Red Chief wrote:Speedhump wrote:Turkey will be very much an unwanted partner in the EU, if it weren't for its geographical importance I guess they might still be waiting for talks to even start. Their human rights record will be an embarassment but Europe would love to have more of a territorial buffer against the hardline Islamic countries.
Speedy, I totally agree with your thesis (emphasized) but your proofs are a little bit weird I must say.
You have already got a "territorial buffer" against "real" threat of Russian panzer battalions.
It's a belt of very small undeveloped totally controled states. At the other hand those countries are a source of a cheap labour.
In these terms there is no room for Turkey in the EU. Turkey can't offer anything more.
Your threat from "hardline Islamic" countries looks as a thumbsucker.
Speedhump wrote:My point was that EU would like the territory but Turkey's human rights record will stop it from happening any time soon.
muyesser wrote:I would like to think that Turkey is not a ‘totally Islamic’ country but rather ‘not totally secular’ one; it’s a tricky balance trying to figure out how a non-Arab Muslim country should be like..?
If you look at secular elites in Turkey, their notion of secularism is not the separation of mosque and state. They basically have a very negative attitude towards religion itself.
Given that 99 percent of the population is Muslim, Turkey’s secularism and parliamentary democracy is perceived by the West as an example to the rest of the Muslim world. This is hypocritical because the image of that democratic country hides a lot of tension in itself.
Partly in Europe, partly in Asia, Turkey has long been a bridge between East and West, but it doesn’t fit neatly in either.
When we look from the Western side, the country is very Eastern, and when look from the Eastern side, Turkey is very Western country.
Turkey with its current economic instability, will find it rather difficult to meet the EU monetary union convergent criterias –single currency, government deficit, price stability- to become a member, not to forget the bad human right records.
Red Chief wrote:NATO is totally another issue. It was and is a military instrument for infuence of US in the World, mostly against Russia. In this case Turkey has some value.

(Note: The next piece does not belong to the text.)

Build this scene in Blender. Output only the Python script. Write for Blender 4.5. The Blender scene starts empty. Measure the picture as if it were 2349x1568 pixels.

Why do you connent it with EU states who initialy were an economical union of defeated states in WW2 (Germany, France and Italy) to survive in the World's competition?
P.S. I've never told that human rights is not an issue. I wrote only that EU used and uses it presumably when it's convinient for them, the double standard policy.
Red Chief wrote:Hungarian Sarcozy has told directly that EU should cancel this discussion. I think his partner Ms. Merckel from DDR shares his position.
There were a lot of promises had been given before sudden collapse of Eastern Block. Nobody waited for it.
Actually EU don't want even the empty discussions.
P.S. Your knowledge in Continental history is depressed me. Slovenia, the former Yugoslavian state, was in the first portion of EU members from Eastern block.
Speedhump wrote:EU would be stupid to let Turkey walk away free and get into bed with Russia for example.
muyesser wrote:In his book ‘Breaking of Nations’ Robert Cooper, -formerly a special adviser to T.Blair- argues that EU represents the most advanced case of a "postmodern" global order with no national boundaries, conflicts are settled, not by war, but through negotiations and even court cases.